- [Input records]:
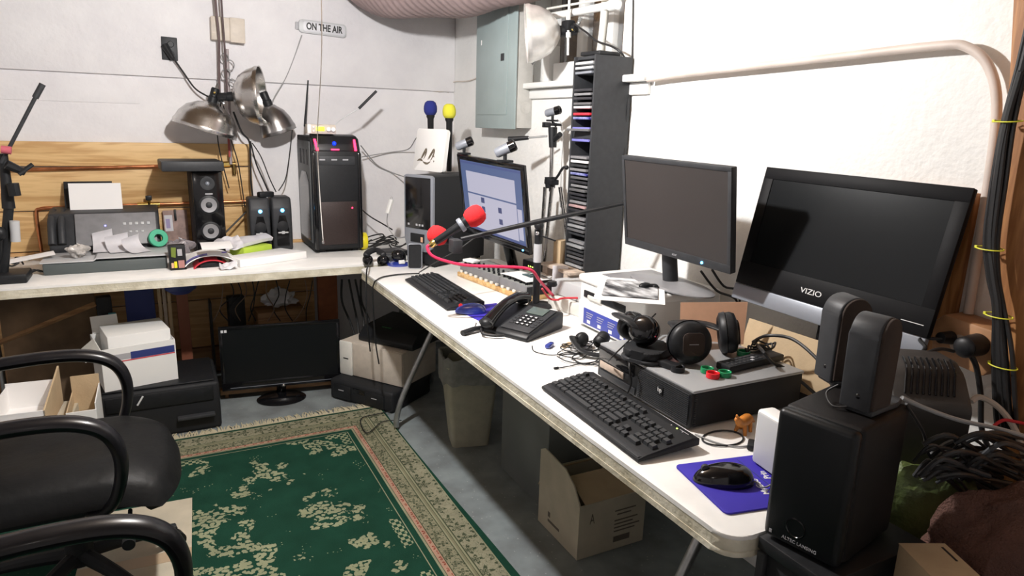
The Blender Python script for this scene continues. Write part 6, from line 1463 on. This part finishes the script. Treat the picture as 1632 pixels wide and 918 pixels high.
MB().box(.372, .76, 1.24, 1.632, .0, .60, .006).out('body', mat('dark_grey_enamel', (.16, .17, .165), .5, var=.15, vs=5), t)
# open cardboard carton
CX0, CX1, CY0, CY1 = .318, .600, .935, 1.205
t = thing('open_carton', 'open pale cardboard carton with printed side standing under the right table', 'box', ((CX0+CX1)/2, (CY0+CY1)/2, 0))
b = MB(); b.prism([(CY0, .002), (CY0, .205), (CY0+.04, .262), (CY0+.10, .298), (CY1-.03, .312), (CY1, .295), (CY1, .002)], CX0, CX0+.005, M=Myz); b.out('side_wall', M['tanw'], t)
b = MB(); b.box(CX0+.005, CX1, CY0, CY0+.005, .002, .205); b.out('front_wall', M['tanw'], t)
MB().box(CX1-.005, CX1, CY0+.005, CY1, .002, .215).out('side_wall', M['tanw'], t)
MB().box(CX0+.005, CX1-.005, CY1-.005, CY1, .002, .215).out('back_wall', M['tanw'], t)
MB().box(CX0+.005, CX1-.005, CY0+.005, CY1-.005, .002, .007).out('bottom', M['tanw'], t)
F = fr(CX0+.03, CY0+.006, .195, 0, 24); b = MB(F); b.box(0, CX1-CX0-.05, 0, .13, 0, .004, .001); b.out('flap', M['tan'], t)
F = fr(CX0+.02, CY1-.006, .213, 0, -60); b = MB(F); b.box(0, CX1-CX0-.04, 0, .10, -.004, 0, .001); b.out('flap', M['tan'], t)
F = fr(CX1-.004, CY0+.01, .213, 0, 0, -50); b = MB(F); b.box(0, .10, 0, CY1-CY0-.02, -.004, 0, .001); b.out('flap', M['tan'], t)
ink = mat('faded_ink', (.12, .10, .08), .8)
for i, (x0, x1, z) in enumerate(((.15, .24, .150), (.16, .22, .135), (.15, .25, .112), (.15, .23, .098), (.15, .26, .084), (.15, .24, .070))):
    MB().box(CX0+x0, CX0+x1, CY0-.0006, CY0, z, z+.005).out('print_line', ink, t)
MB().box(CX0+.15, CX0+.22, CY0-.0006, CY0, .030, .052).out('print_block', ink, t)
TFm = Matrix(((1, 0, 0, CX0+.055), (0, 0, -1, CY0-.0003), (0, 1, 0, .145), (0, 0, 0, 1)))
text('lettering', 'A', TFm, .055, ink, t, sx=.55)
MB().box(CX0-.0006, CX0, CY0+.12, CY0+.20, .040, .050).out('print_line', ink, t); MB().box(CX0-.0006, CX0, CY0+.185, CY0+.20, .060, .080).out('print_mark', ink, t)
# computer stack: receiver, beige computer on its side, black scanner on top
ru, rv = Vector((.565, -.825, 0)).normalized(), Vector((.825, .565, 0)).normalized()
RF = Matrix(((ru.x, rv.x, 0, -.125), (ru.y, rv.y, 0, 2.69), (0, 0, 1, .001), (0, 0, 0, 1)))
t = thing('black_office_machine', 'bulky black printer lying flat on the floor under the beige computer', 'printer', tuple(RF @ Vector((.2, .17, 0))))
MB(RF).box(0, .42, 0, .34, 0, .112, .018, 3).out('body', M['blackm'], t)
for x in (.05, .27): 
    MB(RF).box(x-.02, x+.10, -.008, .004, .012, .088, .006).out('front_door', M['black'], t); MB(RF).box(x+.02, x+.055, -.0095, -.0078, .060, .064).out('badge', M['greyprint'], t)
MB(RF).box(.16, .24, -.002, .01, .06, .09, .003).out('slot', M['gloss'], t)
DFm = Matrix(((ru.x, rv.x, 0, -.05), (ru.y, rv.y, 0, 2.735), (0, 0, 1, .1135), (0, 0, 0, 1)))
DFm = DFm @ Matrix.Translation((0, 0, 0))
t = thing('beige_computer', 'beige computer lying on its side on the bulky black floor printer', 'computer', tuple(DFm @ Vector((.2, .14, 0))))
MB(DFm).box(0, .415, .004, .30, 0, .188, .006).out('case', M['beige'], t)
MB(DFm).box(-.002, .085, -.010, .004, .0, .189, .008).out('front_panel', M['offwhite'], t)
MB(DFm).box(.088, .412, -.004, .004, .004, .184, .004).out('side_cover', M['beige'], t)
MB(DFm).box(.028, .062, -.0112, -.0095, .092, .098).out('badge', M['blackprint'], t)
SFm = Matrix(((ru.x, rv.x, 0, .035), (ru.y, rv.y, 0, 2.69), (0, 0, 1, .3035), (0, 0, 0, 1)))
t = thing('flatbed_scanner', 'black device with a green strip lying on top of the beige computer', 'electronics', tuple(SFm @ Vector((.18, .14, 0))))
b = MB(SFm); b.prism([(0, 0), (0, .03), (.05, .075), (.30, .095), (.32, 0)], 0, .36, M=Mx2, bev=.008); b.out('body', M['black'], t)
MB(SFm @ Matrix.Rotation(R(0), 4, 'Z')).box(.12, .18, .055, .060, .079, .083).out('green_strip', mat('dull_green', (.02, .12, .03), .4), t)
# black printer and white carton at the left
t = thing('large_printer', 'large black printer on the floor carrying the white shipping carton', 'printer', (-.915, 2.70, 0))
MB().box(-1.165, -.672, 2.53, 2.90, .002, .235, .016, 3).out('body', M['blackm'], t)
MB().box(-1.15, -.69, 2.545, 2.88, .236, .246, .005).out('lid', M['black'], t)
MB().box(-.86, -.70, 2.50, 2.535, .075, .090, .004).out('output_tray', M['char'], t)
MB().box(-1.14, -.70, 2.523, 2.532, .15, .22, .004).out('front_panel', M['black'], t)
MB().cyl((-1.015, 2.521, .175), (-.99, 2.521, .215), .004, n=8).out('white_tab', M['whiteprint'], t)
wu = Vector((.30, .060, 0)).normalized(); wv_ = Vector((-wu.y, wu.x, 0))
WF = Matrix(((wu.x, wv_.x, 0, -1.135), (wu.y, wv_.y, 0, 2.545), (0, 0, 1, .2475), (0, 0, 0, 1)))
t = thing('shipping_carton', 'white shipping carton with a navy and red band and open flaps under the back table', 'box', tuple(WF @ Vector((.15, .14, 0))))
MB(WF).box(0, .300, 0, .004, 0, .195).out('front_wall', M['white'], t)
MB(WF).box(.296, .300, .004, .285, 0, .195).out('side_wall', M['white'], t)
MB(WF).box(0, .004, .004, .285, 0, .195).out('side_wall', M['white'], t)
MB(WF).box(.004, .296, .281, .285, 0, .195).out('back_wall', M['white'], t)
MB(WF).box(.004, .296, .004, .281, 0, .004).out('bottom', M['white'], t)
MB(WF).box(.035, .290, .03, .25, .010, .240, .003).out('inner_box', M['white'], t)
MB(WF @ Matrix.Translation((0, 0, .196)) @ Matrix.Rotation(R(-38), 4, 'Y')).box(-.075, 0, .01, .20, -.004, 0).out('flap', M['offwhite'], t)
MB(WF @ Matrix.Translation((0.0, .283, .196)) @ Matrix.Rotation(R(70), 4, 'X')).box(.01, .12, 0, .08, -.003, 0).out('flap', M['white'], t)
MB(WF @ Matrix.Translation((.298, .02, .196)) @ Matrix.Rotation(R(-40), 4, 'Y')).box(-.07, 0, .0, .24, 0, .004).out('flap', M['lgrey'], t)
MB(WF).box(.115, .295, -.0010, -.0001, .135, .168).out('navy_band', M['navy'], t)
MB(WF).box(.045, .115, -.0009, -.0001, .138, .165).out('printed_emblem', M['greyprint'], t)
MB(WF).box(.06, .295, -.0010, -.0001, .129, .1335).out('red_line', M['redp'], t)
MB(WF).box(.3001, .3010, .03, .270, .140, .175).out('navy_band', M['navy'], t)
MB(WF).box(.3001, .3010, .03, .270, .1335, .1385).out('red_line', M['redp'], t)
# open trays at the far left
t = thing('open_tray', 'open white-lined cardboard tray on top of the cartons at the left edge', 'box', (-1.38, 2.2, .29))
TFr = fr(-1.475, 2.085, .2865, -4)
MB(TFr).box(0, .185, 0, .30, 0, .005).out('bottom', M['paper'], t)
for a in ((0, .185, 0, .005, .005, .095), (0, .185, .295, .30, .005, .11), (0, .005, .005, .295, .005, .095)): MB(TFr).box(*a).out('side', M['paper'], t)
MB(TFr).prism([(0, .005), (0, .095), (.30, .165), (.30, .005)], .180, .186, M=Mx2).out('tall_side', M['tan'], t)
MB(TFr).box(0, .18, -.010, -.001, .0, .065, .002).out('printed_front', M['offwhite'], t)
for i in range(4): MB(TFr).box(.02+.040*i, .045+.040*i, -.0115, -.0095, .015, .048).out('print_patch', mat('grey_print_patch', (.28, .28, .30), .6), t)
t = thing('moving_carton', 'closed brown carton standing on the floor under the white-lined tray', 'box', (-1.4, 2.23, 0))
MB(fr(-1.50, 2.06, 0, -4)).box(0, .26, 0, .36, .002, .285, .003).out('carton', M['tanw'], t)
t = thing('open_carton', 'small open brown carton with a white rim and navy stripe behind the chair armrest', 'box', (-1.19, 2.25, 0))
OF = fr(-1.235, 2.13, 0, 0)
MB(OF).box(0, .10, 0, .005, .0, .335).out('front_wall', M['white'], t); MB(OF).box(0, .10, .235, .24, 0, .40).out('back_wall', M['tan'], t)
MB(OF).box(0, .004, .005, .235, 0, .335).out('side_wall', M['tan'], t); MB(OF).box(.096, .10, .005, .235, 0, .36).out('side_wall', M['white'], t)
MB(OF).box(.004, .096, .005, .235, .20, .206).out('inner_floor', M['tan'], t)
MB(OF).box(.0, .082, -.001, -.0001, .285, .302).out('navy_stripe', M['navy'], t)
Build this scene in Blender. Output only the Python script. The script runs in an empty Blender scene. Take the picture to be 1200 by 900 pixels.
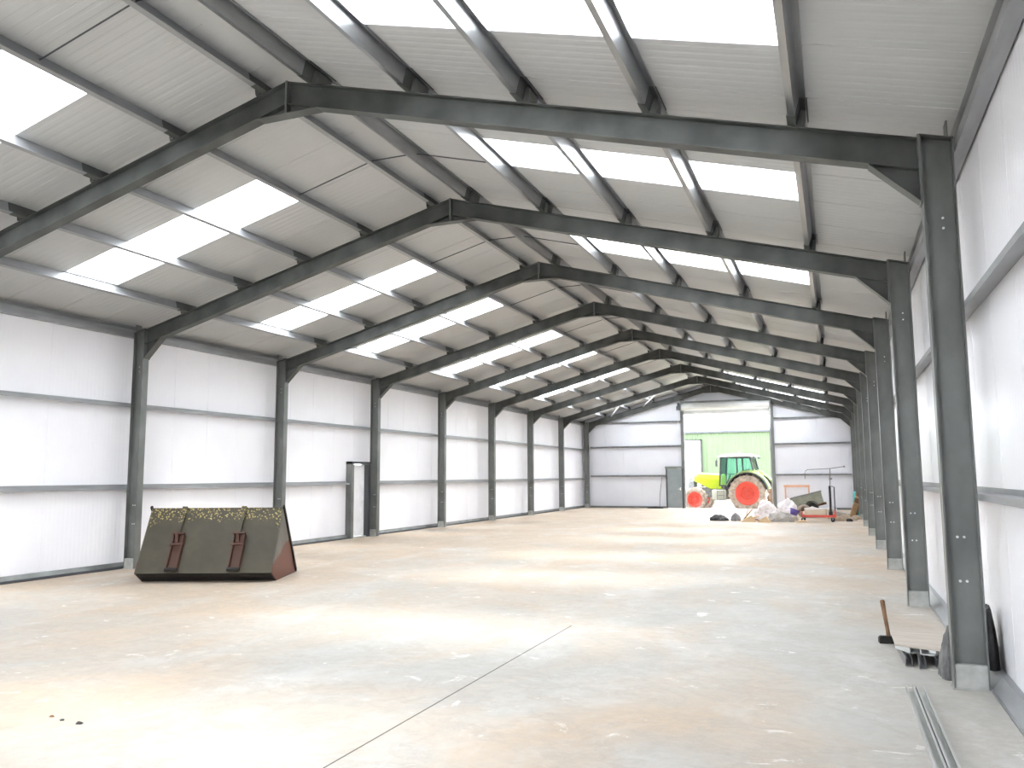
import bpy, math, random
from math import sin, cos, pi, radians as R
from mathutils import Vector, Matrix, noise as mnoise

SC = bpy.context.scene
COL = SC.collection
random.seed(7)

# ------------------------------------------------------------------ building sizes (metres)
BAY = 4.5
W, HE, HA = 6.747, 4.678, 6.485          # inner column face, rafter top at column, rafter top at ridge
T = (HA - HE) / W                        # roof slope
CT = cos(math.atan(T))
CD = 0.26                                # column depth
UP = 0.2 / CT                            # purlin depth measured vertically
WX = 7.16                                # inner face of wall sheets
Y0, Y1 = -9.0, 36.0                      # sheeted length, last frame
GY = 36.2                                # inner face of far gable sheets
PURL = (0.36, 1.69, 3.03, 4.37, 5.73)    # purlin positions from the ridge

# ------------------------------------------------------------------ materials
def nodes(name):
    m = bpy.data.materials.new(name)
    m.use_nodes = True
    nt = m.node_tree
    return m, nt, nt.nodes['Principled BSDF']

def rgba(c): return (c[0], c[1], c[2], 1.0)

def mat(name, col, col2=None, rough=0.6, metal=0.0, scale=3.0, detail=6.0, stretch=(1, 1, 1), lo=0.35, hi=0.65,
        bump=0.0, bscale=40.0, spec=0.5):
    m, nt, b = nodes(name)
    b.inputs['Roughness'].default_value = rough
    b.inputs['Metallic'].default_value = metal
    b.inputs['Specular IOR Level'].default_value = spec
    tc = nt.nodes.new('ShaderNodeTexCoord')
    mp = nt.nodes.new('ShaderNodeMapping')
    mp.inputs['Scale'].default_value = stretch
    nt.links.new(tc.outputs['Object'], mp.inputs['Vector'])
    n = nt.nodes.new('ShaderNodeTexNoise')
    n.inputs['Scale'].default_value = scale
    n.inputs['Detail'].default_value = detail
    nt.links.new(mp.outputs['Vector'], n.inputs['Vector'])
    cr = nt.nodes.new('ShaderNodeValToRGB')
    cr.color_ramp.elements[0].position = lo
    cr.color_ramp.elements[1].position = hi
    cr.color_ramp.elements[0].color = rgba(col)
    cr.color_ramp.elements[1].color = rgba(col2 or [min(1, c * 1.12) for c in col])
    nt.links.new(n.outputs['Fac'], cr.inputs['Fac'])
    nt.links.new(cr.outputs['Color'], b.inputs['Base Color'])
    if bump:
        n2 = nt.nodes.new('ShaderNodeTexNoise')
        n2.inputs['Scale'].default_value = bscale
        n2.inputs['Detail'].default_value = 4
        nt.links.new(mp.outputs['Vector'], n2.inputs['Vector'])
        bp = nt.nodes.new('ShaderNodeBump')
        bp.inputs['Strength'].default_value = bump
        bp.inputs['Distance'].default_value = 0.02
        nt.links.new(n2.outputs['Fac'], bp.inputs['Height'])
        nt.links.new(bp.outputs['Normal'], b.inputs['Normal'])
    return m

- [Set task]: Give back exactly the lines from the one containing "Build this scene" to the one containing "random.seed(7)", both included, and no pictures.

- [Task answer]:
Build this scene in Blender. Output only the Python script. The script runs in an empty Blender scene. Take the picture to be 1200 by 900 pixels.
import bpy, math, random
from math import sin, cos, pi, radians as R
from mathutils import Vector, Matrix, noise as mnoise

SC = bpy.context.scene
COL = SC.collection
random.seed(7)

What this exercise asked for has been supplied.